__The request__: Extract, in full, the lines below, beginning at the first and ending with the line that contains "rad=math.radians". Pictures do not belong in the copy.

========================================================================

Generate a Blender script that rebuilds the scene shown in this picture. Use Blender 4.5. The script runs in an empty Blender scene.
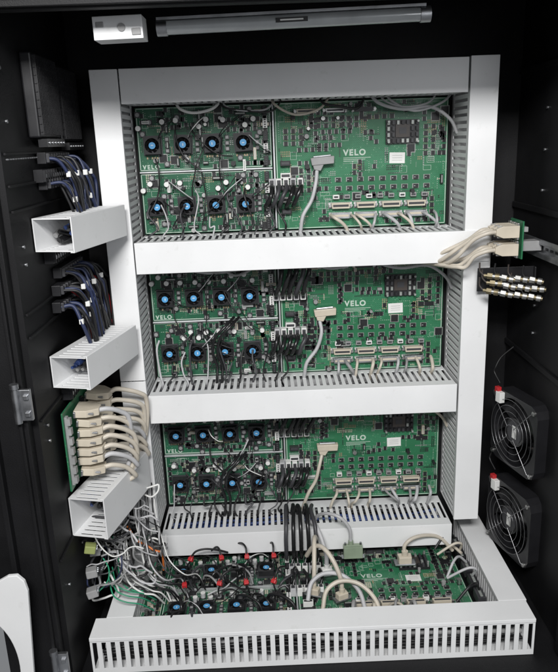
import bpy, bmesh, math, random
from mathutils import Vector, Matrix
R=random.Random(11)
scene=bpy.context.scene
COL=scene.collection
rad=math.radians

# ------------------------------------------------------------------ materials
def mk(name,c,rough=.5,metal=0.,var=.18,scale=25.,bump=0.,bscale=400.,spec=.5,coat=0.,smudge=0.):
    m=bpy.data.materials.new(name); m.use_nodes=True
    nt=m.node_tree; N=nt.nodes; L=nt.links
    b=N['Principled BSDF']; tc=N.new('ShaderNodeTexCoord')
    n=N.new('ShaderNodeTexNoise'); n.inputs['Scale'].default_value=scale; n.inputs['Detail'].default_value=6
    L.new(tc.outputs['Object'],n.inputs['Vector'])
    r=N.new('ShaderNodeValToRGB'); r.color_ramp.elements[0].position=.3; r.color_ramp.elements[1].position=.7
    r.color_ramp.elements[0].color=[x*(1-var) for x in c]+[1]
    r.color_ramp.elements[1].color=[min(1,x*(1+var*.5)) for x in c]+[1]
    L.new(n.outputs['Fac'],r.inputs['Fac']); out=r.outputs['Color']
    if smudge:
        n3=N.new('ShaderNodeTexNoise'); n3.inputs['Scale'].default_value=38; n3.inputs['Detail'].default_value=8; n3.inputs['Roughness'].default_value=.7
        L.new(tc.outputs['Object'],n3.inputs['Vector'])
        r3=N.new('ShaderNodeValToRGB'); r3.color_ramp.elements[0].position=.6; r3.color_ramp.elements[1].position=.78
        r3.color_ramp.elements[0].color=(1,1,1,1); r3.color_ramp.elements[1].color=(1-smudge,1-smudge,1-smudge*1.1,1)
        L.new(n3.outputs['Fac'],r3.inputs['Fac'])
        mu=N.new('ShaderNodeMix'); mu.data_type='RGBA'; mu.blend_type='MULTIPLY'; mu.inputs['Factor'].default_value=1
        L.new(out,mu.inputs['A']); L.new(r3.outputs['Color'],mu.inputs['B']); out=mu.outputs['Result']
    L.new(out,b.inputs['Base Color'])
    b.inputs['Metallic'].default_value=metal
    b.inputs['Specular IOR Level'].default_value=spec; b.inputs['Coat Weight'].default_value=coat
    mr=N.new('ShaderNodeMapRange'); mr.inputs['To Min'].default_value=max(0,rough-.1); mr.inputs['To Max'].default_value=min(1,rough+.12)
    L.new(n.outputs['Fac'],mr.inputs['Value']); L.new(mr.outputs['Result'],b.inputs['Roughness'])
    if bump:
        n2=N.new('ShaderNodeTexNoise'); n2.inputs['Scale'].default_value=bscale; n2.inputs['Detail'].default_value=4
        L.new(tc.outputs['Object'],n2.inputs['Vector'])
        bp=N.new('ShaderNodeBump'); bp.inputs['Strength'].default_value=bump; bp.inputs['Distance'].default_value=.001
        L.new(n2.outputs['Fac'],bp.inputs['Height']); L.new(bp.outputs['Normal'],b.inputs['Normal'])
    return m
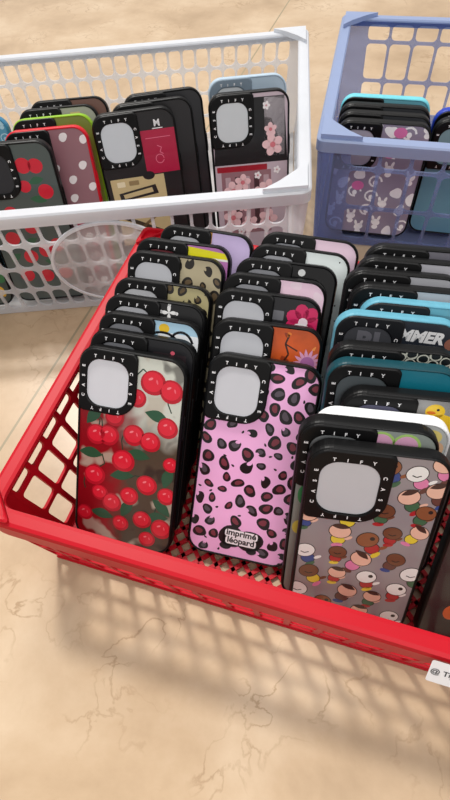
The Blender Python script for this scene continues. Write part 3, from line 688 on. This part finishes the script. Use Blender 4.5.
phone_case(bpos(.112, .048, .16), Plate(mat('print_base', (40, 60, 150)), BWc, BHc), 'royal blue phone case at the upper right photo edge', GB, bump=(34, 60, 170), w=BWc, h=BHc, win=(120, 150, 160))

# ------------------------------------------------------------------ light
w = bpy.data.worlds.new('World'); scn.world = w; w.use_nodes = True
bg = w.node_tree.nodes['Background']; bg.inputs[0].default_value = (1.0, .97, .95, 1); bg.inputs[1].default_value = .50
ld = bpy.data.lights.new('sun', 'SUN'); ld.energy = 2.0; ld.angle = math.radians(7); ld.color = (1, .96, .90)
lo = bpy.data.objects.new('sun', ld); col.objects.link(lo)
lo.rotation_euler = Vector((.48, -.52, -1)).to_track_quat('-Z', 'Y').to_euler()
for (loc, e, sz) in (((-.5, 1.3, 1.9), 22, .9), ((.75, -.75, 1.7), 14, 1.0)):  # second lamp is a front fill, added to brighten case faces and rim
    ad = bpy.data.lights.new('overhead_fill', 'AREA'); ad.energy = e; ad.size = sz; ad.color = (1, .98, .96)
    ao = bpy.data.objects.new('overhead_fill', ad); col.objects.link(ao); ao.location = loc
    ao.rotation_euler = (Vector((.15, .15, 0))-Vector(loc)).to_track_quat('-Z', 'Y').to_euler()

# ------------------------------------------------------------------ camera
cx, cy, cz, pitch, yaw, roll, f = .19727, -.05578, .39146, .98453, -.36604, -.09136, 496.33466
F = Vector((math.sin(yaw)*math.cos(pitch), math.cos(yaw)*math.cos(pitch), -math.sin(pitch)))
r0 = Vector((math.cos(yaw), -math.sin(yaw), 0)); u0 = r0.cross(F)
rv = math.cos(roll)*r0+math.sin(roll)*u0; uv_ = -math.sin(roll)*r0+math.cos(roll)*u0
cam = bpy.data.cameras.new('camera'); co = bpy.data.objects.new('camera', cam); col.objects.link(co)
co.matrix_world = Matrix(((rv.x, uv_.x, -F.x, cx), (rv.y, uv_.y, -F.y, cy), (rv.z, uv_.z, -F.z, cz), (0, 0, 0, 1)))
cam.sensor_fit = 'VERTICAL'; cam.sensor_height = 36; cam.lens = f*36/800; cam.clip_start = .01
scn.camera = co
scn.view_settings.view_transform = 'Standard'; scn.view_settings.look = 'None'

========================================================================

__Task result__:
Generate a Blender script that rebuilds the scene shown in this picture. Use Blender 4.5. The script runs in an empty Blender scene.
import bpy, bmesh, math, random
from mathutils import Vector, Matrix
R=random.Random(11)
scene=bpy.context.scene
COL=scene.collection
rad=math.radians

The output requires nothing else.